The freedom to say what we want to say is a sacred right in our western democracy. Protecting speech is recognized as a way of ensuring that there are checks on power and authority. Free speech is a right engrained in the Jewish tradition. The Torah makes clear that we are encouraged to challenge authority and to speak what is on our mind. The great Jewish philosopher and commentator Moses ibn Ezra wrote in the 11th century that, “When a person refrains from speech, the ideas die, the soul stops, and the senses deteriorate.”
Of course, defending the right to speak means that we often must protect even speech that we deem offensive and morally repugnant. This was the argument made by university presidents at the recent congressional hearing about antisemitism on college campuses.
But is free speech everything? Is the protection of my right to say whatever I want to say the solution to the world’s most challenging problems?
It seems to me that what was missing from that hearing and from our college campuses was an equal dedication to the responsibility of listening.
On college campuses today, there are now festivals of shouting – gatherings where groups of young people use their speech to demonstrate how right they are – refusing to hear anything but the sounds of their own voices. These campuses are no longer marketplaces of ideas – where learning and thinking and wondering is taking place but rather, narrow-minded spaces for the most offensive and threatening of cacophony.

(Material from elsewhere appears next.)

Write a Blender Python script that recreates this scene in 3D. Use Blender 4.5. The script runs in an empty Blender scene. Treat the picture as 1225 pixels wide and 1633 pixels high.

Our protection of these spaces as the ultimate goal is coming at the expense of developing forums where real listening takes place. We are overeager to give people the right to speak and less interested in teaching them the responsibility of listening.
What frustrates me so much about the anti-Israel protests on college campuses is the complete lack of understanding from those involved. They feel instead of actually knowing – and because they are never engaged in any process of hearing any other opinions or views, because they are so interested in protecting their own speech instead of hearing any other, they make their minds up blindly.
Along with the right to free speech comes the responsibility to listen – our tradition emphasizes listening as the ultimate means of gaining sense of our purpose in this world. The mantra of our people – the text that Jews know best – is the Shema – which tells us to pay attention, to listen and to hear – not simply to fall into an abyss of our own speech but to listen beyond.
This should be the value considered most sacred by our universities – instead of seeking only to protect the most vile and threatening of speech, our universities should teach their student bodies to truly hear and understand the world around them in all of its complexity.